Thursday, December 1, 2016

Let's Talk Education

If you know me then you probably know I consider myself an educator. I am not a public school teacher, but I have spent a lot of time inside the classroom. I have taught (substitute, but I had to prepare lesson plans often) public school, taught one class in a Christian school. It was amazing. I have taught a whole lot in churches from babies to senior adults. I have taught in conferences and in large group settings, down to 1 on 1 classes with people. Teaching is my passion.

It doesn't take a rocket scientist to figure out that the education system of the United States needs some help. I want to address today what I think the issues are, how we begin to fix things and then encourage you to get involved. So let's start with what I see the three biggest issues are in public education as it exists today.

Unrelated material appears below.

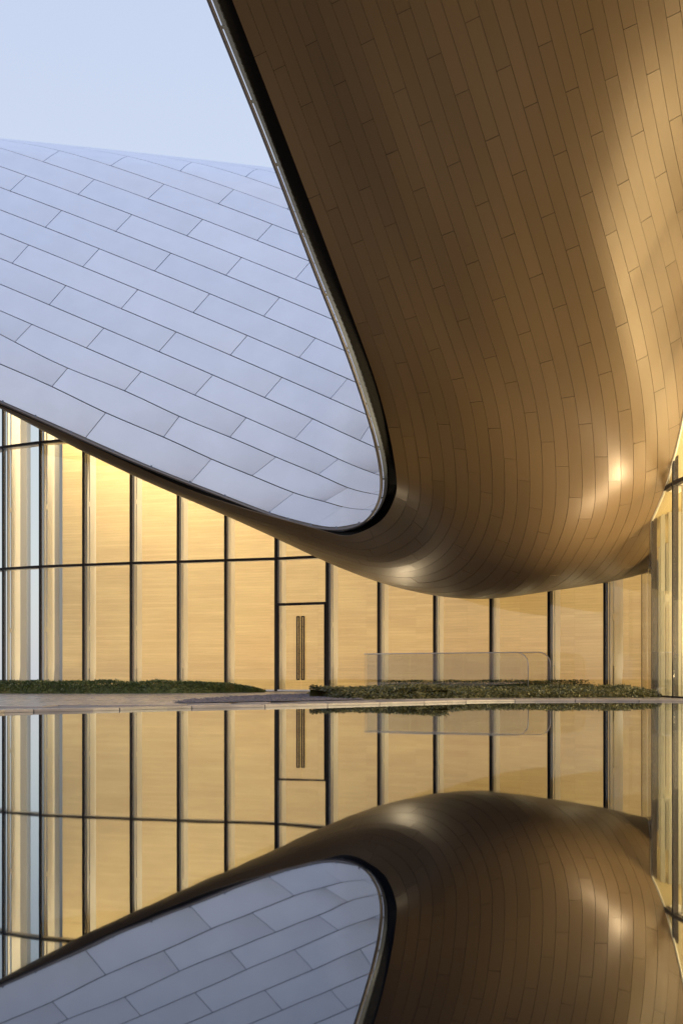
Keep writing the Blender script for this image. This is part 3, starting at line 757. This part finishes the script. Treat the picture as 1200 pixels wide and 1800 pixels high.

First, teachers are no longer in control of teaching, administrators are losing the ability to administrate, districts have lost control, the state DOE is losing the ability to make decisions because they all have to cater to the Federal Government. What is messed up is that the Federal Government has no real power over state Departments of Education, so instead of saying "you have to do this", they control them by the purse strings. States that play by the rules get Federal funds. If you don't play by the Fed's rules, you don't get the money. The money drives the agenda, not the educational needs of the students. I don't blame the States, the Districts, the Administrators and definitely not the teachers. I blame the legislators at both the state and federal level.

Legislators want to make the best education system possible, but they are not educators and they make bad decisions based on ignorance. Over testing and using material that is not using developmentally accurate methods in teaching and testing. They need to give control back to educators and let them make decisions. They need to be able to make local decisions and not be bullied by budgets. Legislators need to be involved in making the ideal situations for educators to thrive but give the teacher control of the classroom, the principal control of the school, the superintendent control of his district. Give the school board a role of oversight, but let those who know teaching, teach.

Number two is that education is no place to pursue social agenda. The school is not the place to teach kids about homosexuality, transgenderism, religious teachings, Christian or Islamic expect for their place in the history of the nation. Kids in school need not be bogged down in being the social experiment for whichever political party is in the majority. The purpose of education is the create good citizens. We need to teach them to think critically, which means we can't tell them how to think. Moral and ethical issues are to be handled by parents, by religion and by philosophy, not by the public education system. The public school can not be the police force of society by making children of today conform to the idealistic norms of the controlling group. You can't make the kids of Atheists be Christian, you can't make the kids of Christians be Atheists. You shouldn't try to force sexual agendas on kids, and developmentally speaking, you should never try to tell a kid in elementary school what his or her sexual preference is. If a boy plays with barbies, it doesn't mean anything except he likes barbies. He doesn't have to be gay. He can play with the barbie or play house or whatever, let the kid be a kid. It's time to stop making the classroom the place for social experimentation.

Third, the way curriculum and especially textbooks are created. This overlaps some with point two, but let's be honest about textbooks. They are all written for Californa and New York. That is where most of the people are, so they write the textbooks with the largest markets in mind. They don't write textbooks thinking about rural Iowa or Alabama or Nevada. They think about LA and San Fran and New York. Much of what we find has been written to cater to the social agenda of those areas. It is also crazy to think that the student in Nebraska have the same educational needs a those in LA. While we all should be learning the same things, we don't learn them the same way. This is because of an educational principle called scaffolding. It's much like building a tower, you start with a foundation  and build upon that foundation and grow the structure. In math, you learn to count, then add, subtract, multiply then divide. You build on the previous skills. You don't just learn things inside the classroom, but in the community. The things you use in your community and your home impact your education. This is different in farming communities, mining communities, industrialized places, large business centers and travel hubs. Your environment makes a difference, so using textbooks with kids in large cities in mind is not the best for the majority of America.

Here is the question of the day, what do we do about it? First, call your local legislators, call your congressmen and senator and talk to them about your concerns. Talk to the teachers, the principals, and the local school board members about what the issues and needs are. Join a PTO/PTA. Volunteer, speak out and be informed. Learn the educational platform of candidates and vote. Lobby, donate, support the AEA (Area Education Association) your state Education Association the NEA. Speak up, make your voice heard. Write a letter to the editor, heck you can even write a blog. Find ways to speak up and share your concerns and we can solve some tough education issues in our country.